Dans cette toile qui s’inspire du Christ Salvator Mundi, le peintre français, tout en conservant le portrait d’origine, change beaucoup de choses. En effet, dans l’original, le Christ est vu en contre-plongée, mais dans l’œuvre de Resh, il est à hauteur d’homme comme s’il avait chuté du ciel au sol. Ensuite, le cadre se resserre autour du visage et de ses bras, mettant hors-champ les épaules et le tronc. Dans les mains, dans les manches et dans la boule de cristal, il tombe des liasses de dollars. Que dire ? Nous avions longtemps vu en cette reprise du Christ sauveur une critique du marché de l’art au regard du prix de l’œuvre, mais avec la polémique sur l’auteur de cette œuvre, tout s’éclaire. Resh critique cette société capitaliste qui, plus que le Christ qui transforme l’eau en vin (on reste dans l’univers liquide), est capable de faire d’une œuvre qui ne vaut pas un clou un Cullinan, le plus gros diamant du monde.

Revenons au tableau original et à son incroyable odyssée. En 2005, Robert Simon, un galeriste new-yorkais, découvre dans un catalogue une peinture sur bois de 45 cm sur 66 intitulée Christ Salvator Mundi, d’après Leonard de Vinci. Lui et son ami Alexander Parish la rachètent pour des broutilles, 1175 dollars. En 2017, le même tableau est vendu à 450 millions de dollars, devenant le plus cher au monde. On apprend que le Christ sauveur a été enlevé par Mohamed Ben Salam, le prince héritier des Saoud. Tous les médias parlent d’un tableau ignoré de Leonard de Vinci. Posséder le Christ, c’est montrer que le nouveau visage de l’Arabie Saoudite est tolérant, ouvert à l’Occident.

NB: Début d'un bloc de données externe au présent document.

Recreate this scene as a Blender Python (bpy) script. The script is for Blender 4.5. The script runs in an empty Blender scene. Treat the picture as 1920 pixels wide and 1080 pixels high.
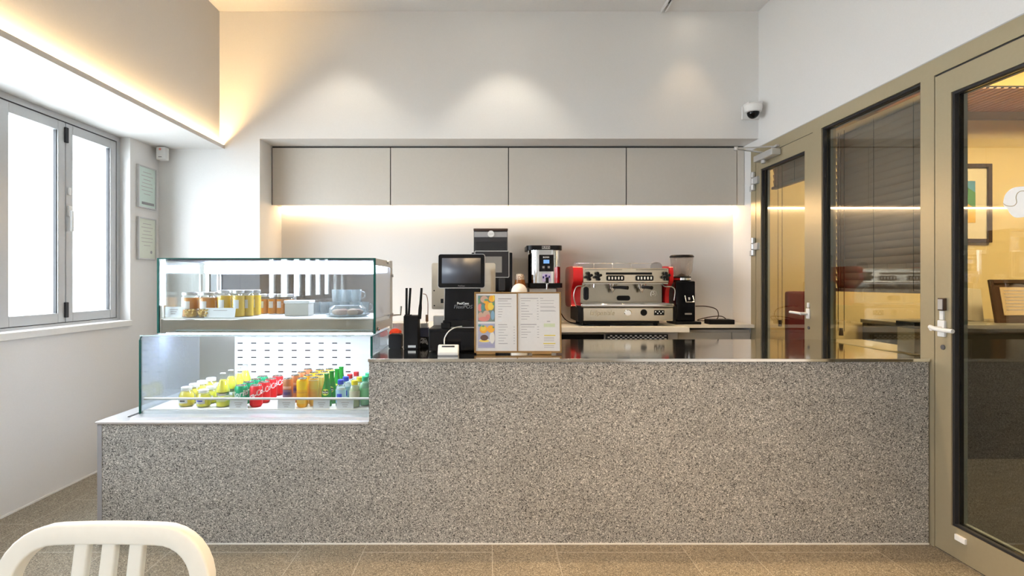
import bpy, bmesh, math, random
from mathutils import Vector, Matrix
random.seed(7)
PI = math.pi
S = bpy.context.scene
COL = S.collection

# ------------------------------------------------------------------ camera, world, exposure
CAMZ = 1.3
cam = bpy.data.cameras.new('camera'); camo = bpy.data.objects.new('camera', cam); COL.objects.link(camo)
cam.sensor_width = 36.0; cam.lens = 18.75; cam.clip_start = 0.02; cam.clip_end = 200
cam.shift_x = 43/1920; cam.shift_y = -10/1920
camo.location = (0, 0, CAMZ); camo.rotation_euler = (PI/2, 0, 0)
S.camera = camo
W = bpy.data.worlds.new('world'); S.world = W; W.use_nodes = True
bg = W.node_tree.nodes['Background']; bg.inputs[0].default_value = (.82, .89, .985, 1); bg.inputs[1].default_value = 18.0
S.view_settings.view_transform = 'Standard'; S.view_settings.look = 'None'
S.view_settings.exposure = 0.30; S.view_settings.gamma = 1.0; S.view_settings.use_curve_mapping = False
S.cycles.use_denoising = True
S.cycles.max_bounces = 12; S.cycles.diffuse_bounces = 6; S.cycles.glossy_bounces = 6; S.cycles.transparent_max_bounces = 24
S.cycles.sample_clamp_indirect = 6.0
S.cycles.caustics_reflective = False; S.cycles.caustics_refractive = False

def P(px, py, Y):
    return Vector(((px-917)/1000*Y, Y, CAMZ+(530-py)/1000*Y))
def PX(px, Y): return (px-917)/1000*Y
def PZ(py, Y): return CAMZ+(530-py)/1000*Y

# ------------------------------------------------------------------ materials
class NT:
    def __init__(s, name):
        s.m = bpy.data.materials.new(name); s.m.use_nodes = True; s.t = s.m.node_tree; s.t.nodes.clear()
        s.out = s.t.nodes.new('ShaderNodeOutputMaterial')
    def n(s, typ, **kw):
        nd = s.t.nodes.new(typ)
        for k, v in kw.items(): setattr(nd, k, v)
        return nd
    def l(s, a, b): s.t.links.new(a, b)
    def math(s, op, a, b=None, c=None):
        nd = s.n('ShaderNodeMath', operation=op)
        for i, v in enumerate((a, b, c)):
            if v is None: continue
            if isinstance(v, (int, float)): nd.inputs[i].default_value = v
            else: s.l(v, nd.inputs[i])
        return nd.outputs[0]
    def mix(s, f, a, b):
        nd = s.n('ShaderNodeMix', data_type='RGBA')
        for i, v in ((0, f), (6, a), (7, b)):
            if isinstance(v, (int, float)): nd.inputs[i].default_value = v
            elif isinstance(v, tuple): nd.inputs[i].default_value = (*v[:3], 1)
            else: s.l(v, nd.inputs[i])
        return nd.outputs[2]
    def pr(s, color=None, rough=.5, metal=0, **kw):
        p = s.n('ShaderNodeBsdfPrincipled')
        if isinstance(color, tuple): p.inputs['Base Color'].default_value = (*color[:3], 1)
        elif color is not None: s.l(color, p.inputs['Base Color'])
        p.inputs['Roughness'].default_value = rough; p.inputs['Metallic'].default_value = metal
        for k, v in kw.items(): p.inputs[k.replace('_', ' ')].default_value = v
        s.l(p.outputs[0], s.out.inputs[0]); return p
    def obj(s): return s.n('ShaderNodeTexCoord').outputs['Object']
    def pos(s): return s.n('ShaderNodeNewGeometry').outputs['Position']

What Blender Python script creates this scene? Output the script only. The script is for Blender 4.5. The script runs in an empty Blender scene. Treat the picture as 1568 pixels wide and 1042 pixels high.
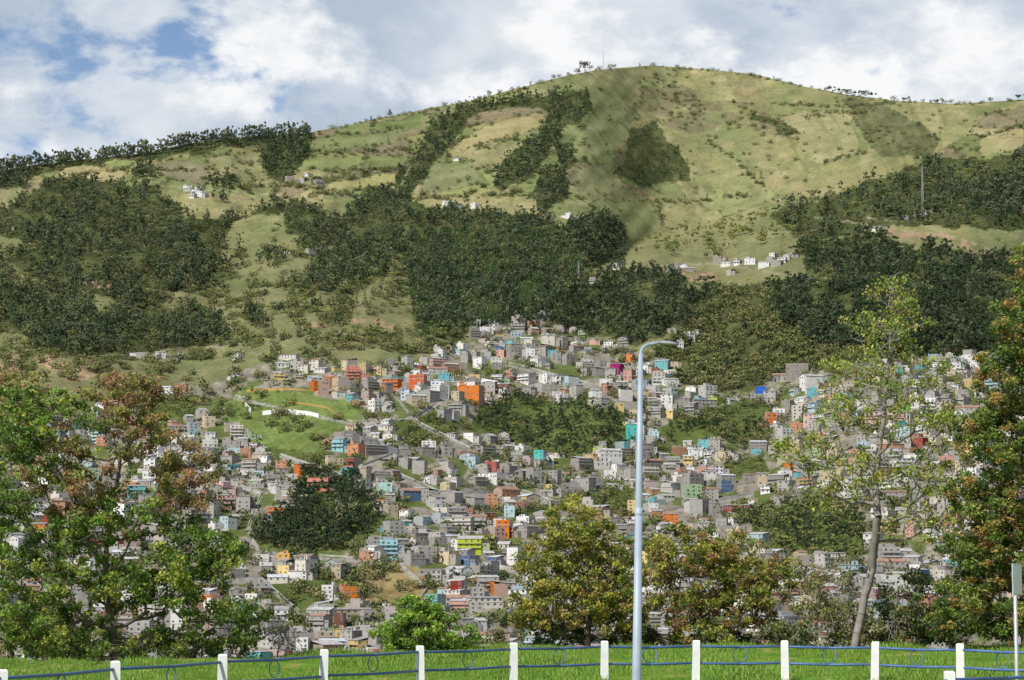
import bpy, math, random
import numpy as np
from mathutils import Vector
rng=np.random.default_rng(7); random.seed(7)
F=3688.0; PW,PH=1568.0,1042.0; HOR=880.0
pitch=math.atan((HOR-PH/2)/F); CAM=np.array([0,0,2.8])
scene=bpy.context.scene
def link(o,parent=None):
    scene.collection.objects.link(o)
    if parent is not None: o.parent=parent
    return o
def empty(name,loc=(0,0,0)):
    e=bpy.data.objects.new(name,None); e.location=loc; e.empty_display_size=.5
    scene.collection.objects.link(e); return e
def lin(c):
    c=np.asarray(c,float)/255.0
    return np.where(c<=.04045,c/12.92,((c+.055)/1.055)**2.4)
def alb(r,g,b,k=1.25):
    return lin((r,g,b))/k
# ---------- noise
_tab=np.random.default_rng(3).random((256,256))
def vnoise(x,y):
    x=np.asarray(x,float);y=np.asarray(y,float)
    xi=np.floor(x).astype(int);yi=np.floor(y).astype(int);fx=x-xi;fy=y-yi
    fx=fx*fx*fx*(fx*(fx*6-15)+10);fy=fy*fy*fy*(fy*(fy*6-15)+10)
    a=_tab[xi%256,yi%256];b=_tab[(xi+1)%256,yi%256];c=_tab[xi%256,(yi+1)%256];d=_tab[(xi+1)%256,(yi+1)%256]
    return (a*(1-fx)+b*fx)*(1-fy)+(c*(1-fx)+d*fx)*fy
def fbm(x,y,o=4):
    s=0;a=.5;t=0
    for i in range(o):
        s=s+a*vnoise(x*2**i+17.3*i,y*2**i+9.1*i);t+=a;a*=.5
    return s/t
def sstep(t):
    t=np.clip(t,0,1);return t*t*(3-2*t)
# ---------- projection helpers
def ray(x,y):
    x=np.asarray(x,float);y=np.asarray(y,float)
    cx=(x-PW/2)/F;cy=(PH/2-y)/F
    dx=cx+0*y;dy=math.cos(pitch)-cy*math.sin(pitch)+0*x;dz=math.sin(pitch)+cy*math.cos(pitch)+0*x
    return np.stack([dx,dy,dz],-1)
def at(x,y,D):
    d=ray(x,y);h=np.hypot(d[...,0],d[...,1])
    return d*(np.asarray(D)/h)[...,None]+CAM
sky_x=[-3000,-900,-300,0,60,120,200,300,400,470,520,580,650,720,800,860,920,1000,1080,1160,1230,1300,1380,1470,1568,1800,2470,4500]
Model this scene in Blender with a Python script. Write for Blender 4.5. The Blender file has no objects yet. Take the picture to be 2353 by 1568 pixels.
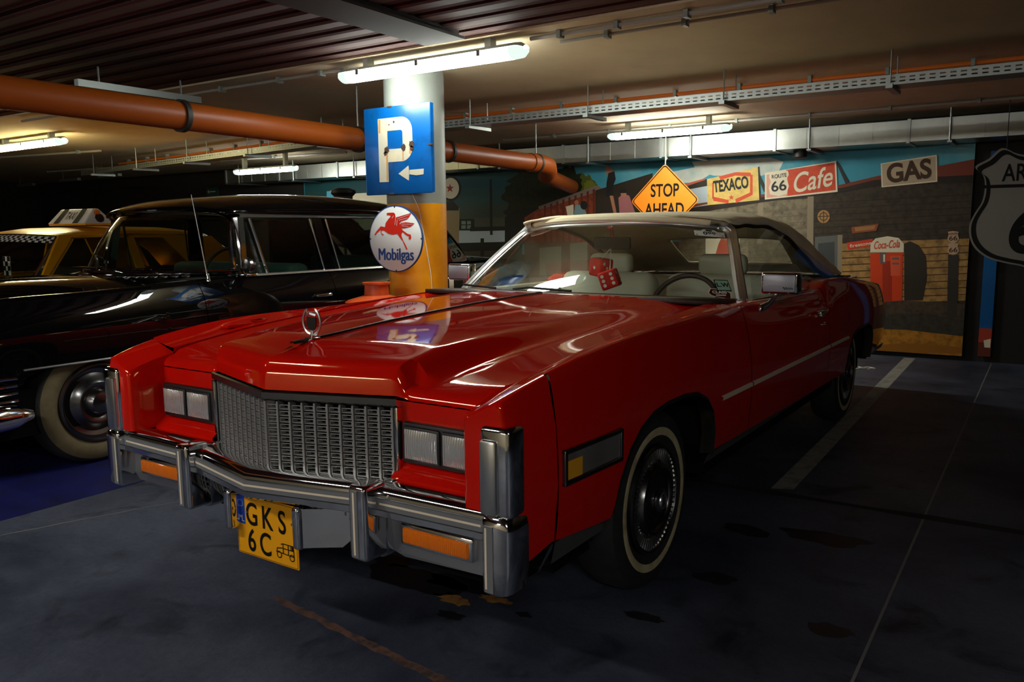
import bpy, bmesh, math, random
from math import sin, cos, pi, radians
from mathutils import Vector, Matrix
random.seed(7)
S = bpy.context.scene
COL = S.collection

# ---------------------------------------------------------------- camera, light level
def cam_axes(yaw, pitch, roll):
    f = Vector((-sin(yaw)*cos(pitch), cos(yaw)*cos(pitch), -sin(pitch)))
    r = Vector((cos(yaw), sin(yaw), 0)); u = r.cross(f)
    return cos(roll)*r + sin(roll)*u, -sin(roll)*r + cos(roll)*u, f
CAR_TURN = -0.0140
cd = bpy.data.cameras.new('camera'); cam = bpy.data.objects.new('camera', cd); COL.objects.link(cam)
cd.sensor_width = 36; cd.lens = 1871.86*36/2353; cd.clip_start = 0.05
R_, U_, F_ = cam_axes(radians(34.17) + CAR_TURN, radians(7.801), radians(-0.604))
cam.matrix_world = Matrix(((R_.x, U_.x, -F_.x, 2.090), (R_.y, U_.y, -F_.y, -1.740), (R_.z, U_.z, -F_.z, 1.352), (0, 0, 0, 1)))
S.camera = cam
W = bpy.data.worlds.new('world'); S.world = W; W.use_nodes = True
W.node_tree.nodes['Background'].inputs[0].default_value = (0.5, 0.6, 0.75, 1)
W.node_tree.nodes['Background'].inputs[1].default_value = 0.0
S.view_settings.view_transform = 'Standard'; S.view_settings.look = 'None'
S.view_settings.gamma = 1; S.view_settings.use_curve_mapping = False
S.view_settings.exposure = 0.15
TUBE = 44.0          # strength of the lit tubes
DRIVE = 60.0         # the stronger lamps over the driveway
CEIL = 2.42

# ---------------------------------------------------------------- materials
def lin(r, g, b):
    return tuple(((c/255)/12.92 if c/255 <= 0.04045 else ((c/255 + 0.055)/1.055)**2.4) for c in (r, g, b))
def mat(name, col, rough=0.5, metal=0.0, spec=0.5, coat=0.0, emit=0.0, noise=None, bump=None, coat_rough=0.03):
    m = bpy.data.materials.new(name); m.use_nodes = True
    nt = m.node_tree; p = nt.nodes['Principled BSDF']
    p.inputs['Base Color'].default_value = (*col, 1); p.inputs['Roughness'].default_value = rough
    p.inputs['Metallic'].default_value = metal; p.inputs['Specular IOR Level'].default_value = spec
    p.inputs['Coat Weight'].default_value = coat; p.inputs['Coat Roughness'].default_value = coat_rough
    if emit:
        p.inputs['Emission Color'].default_value = (*col, 1); p.inputs['Emission Strength'].default_value = emit
    if noise or bump:
        tc = nt.nodes.new('ShaderNodeTexCoord')
    if noise:                       # noise = (scale, second colour, low, high)
        sc, c2, lo, hi = noise
        n = nt.nodes.new('ShaderNodeTexNoise'); n.inputs['Scale'].default_value = sc; n.inputs['Detail'].default_value = 7; n.inputs['Roughness'].default_value = 0.62
        r = nt.nodes.new('ShaderNodeValToRGB'); r.color_ramp.elements[0].position = lo; r.color_ramp.elements[1].position = hi
        r.color_ramp.elements[0].color = (*col, 1); r.color_ramp.elements[1].color = (*c2, 1)
        nt.links.new(tc.outputs['Object'], n.inputs['Vector']); nt.links.new(n.outputs['Fac'], r.inputs['Fac']); nt.links.new(r.outputs['Color'], p.inputs['Base Color'])
    if bump:                        # bump = (scale, strength)
        n = nt.nodes.new('ShaderNodeTexNoise'); n.inputs['Scale'].default_value = bump[0]; n.inputs['Detail'].default_value = 5
        b = nt.nodes.new('ShaderNodeBump'); b.inputs['Strength'].default_value = bump[1]; b.inputs['Distance'].default_value = 0.01
        nt.links.new(tc.outputs['Object'], n.inputs['Vector']); nt.links.new(n.outputs['Fac'], b.inputs['Height']); nt.links.new(b.outputs['Normal'], p.inputs['Normal'])
    return m
def glass(name, tint=(0.8, 0.85, 0.82), refl=0.1):
    m = bpy.data.materials.new(name); m.use_nodes = True
    nt = m.node_tree; nt.nodes.clear()
    o = nt.nodes.new('ShaderNodeOutputMaterial'); mx = nt.nodes.new('ShaderNodeMixShader')
    t = nt.nodes.new('ShaderNodeBsdfTransparent'); t.inputs[0].default_value = (*tint, 1)
    g = nt.nodes.new('ShaderNodeBsdfGlossy'); g.inputs['Roughness'].default_value = 0.02
    lw = nt.nodes.new('ShaderNodeLayerWeight'); lw.inputs[0].default_value = 0.5        # same from both sides of the pane
    pw = nt.nodes.new('ShaderNodeMath'); pw.operation = 'POWER'; pw.inputs[1].default_value = 4.6
    ma = nt.nodes.new('ShaderNodeMath'); ma.operation = 'MULTIPLY_ADD'; ma.inputs[1].default_value = 0.9; ma.inputs[2].default_value = 0.04 + refl*0.2
    nt.links.new(lw.outputs['Facing'], pw.inputs[0]); nt.links.new(pw.outputs[0], ma.inputs[0]); nt.links.new(ma.outputs[0], mx.inputs[0]); nt.links.new(t.outputs[0], mx.inputs[1]); nt.links.new(g.outputs[0], mx.inputs[2]); nt.links.new(mx.outputs[0], o.inputs[0])
    return m
def wave_bump(m, scale, strength, axis='X'):
    nt = m.node_tree; p = nt.nodes['Principled BSDF']
    tc = nt.nodes.new('ShaderNodeTexCoord'); w = nt.nodes.new('ShaderNodeTexWave'); w.bands_direction = axis; w.inputs['Scale'].default_value = scale; w.inputs['Distortion'].default_value = 0
    b = nt.nodes.new('ShaderNodeBump'); b.inputs['Strength'].default_value = strength; b.inputs['Distance'].default_value = 0.004
    nt.links.new(tc.outputs['Object'], w.inputs['Vector']); nt.links.new(w.outputs['Fac'], b.inputs['Height']); nt.links.new(b.outputs['Normal'], p.inputs['Normal'])
    return m

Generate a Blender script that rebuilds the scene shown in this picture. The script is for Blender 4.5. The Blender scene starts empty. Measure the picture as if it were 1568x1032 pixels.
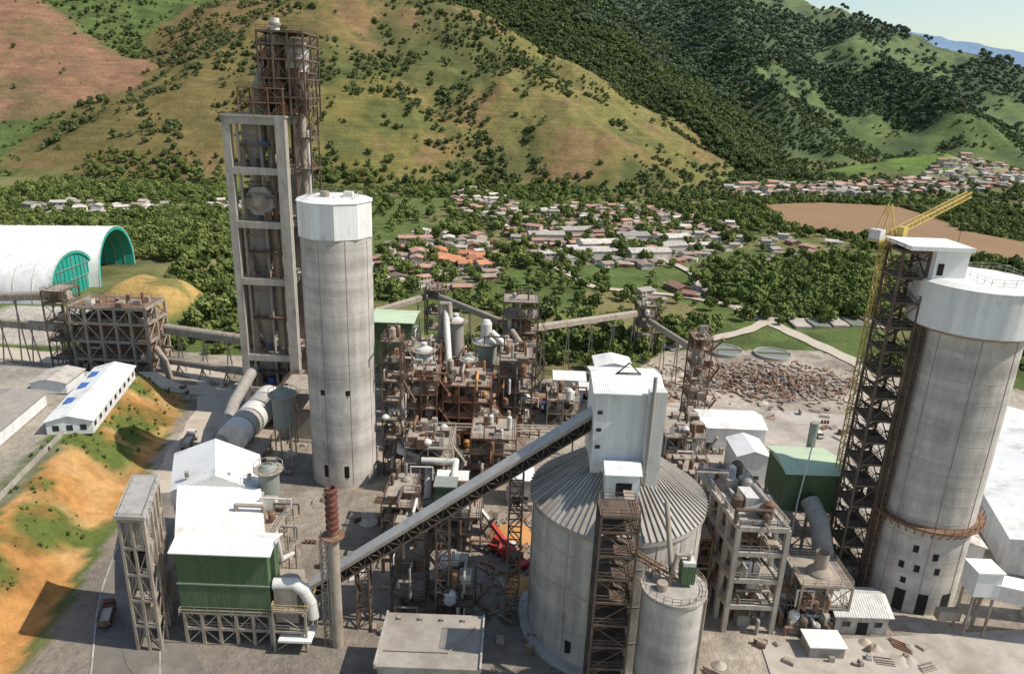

Et chemin faisant, on apprend que le tableau que l’on a fait passer pour celui de Vinci pourrait être de son élève, Giovanni Baltraffio. Un film d’Antoine Vikrine suscite la polémique. On apprend par ailleurs que sur les cinq experts du célèbre  peintre toscan, seuls deux pensent que ce tableau est de lui, une du groupe est convaincue que cette œuvre est de Boltraffio, les deux gardes préfèrent taire leurs avis. Ils ont compris que le marché de l’art n’aime pas les vérités contrariantes. Et entre en scène le critique Martin Kemp, qui défend urbi et orbi le Christ sauveur comme une œuvre du maître plus aboutie que la Joconde. La technique du sfumato est améliorée, les boucles ont la forme de la double hélice, une forme qui attirait le maître et le flou du visage est voulu par le maître pour suggérer cette émergence de l’obscurité vers la lumière et tutti quanti. Tout cela conduira  à faire d’un tableau dont le doute sur le véritable auteur n’a pas été levé et qui fait du prince Salman le plus gros pigeon de l’histoire de l’art ainsi que peut-être de certains pays occidentaux, des complices de cette arnaque.

Le tableau de Jacque Resh, en faisant du Sauveur du monde  un homme à hauteur de notre regard, démystifie cette œuvre ; en réduisant le Fils de Dieu à un simple mortel sous une pluie de billets verts, il en fait un marchand du Temple. Son tableau ne parle plus du Christ mais des marchands d’art, ceux que le Christ aurait aimé bâtonner. Il faut croire que son œuvre nous annonçait que la découverte de Salvator Mundi ne sauve pas le monde de l’art mais révèle plutôt sa hideuse vénalité. Et le Prince MBS aurait dû savoir que l’art ne rachète personne, surtout pas une conscience.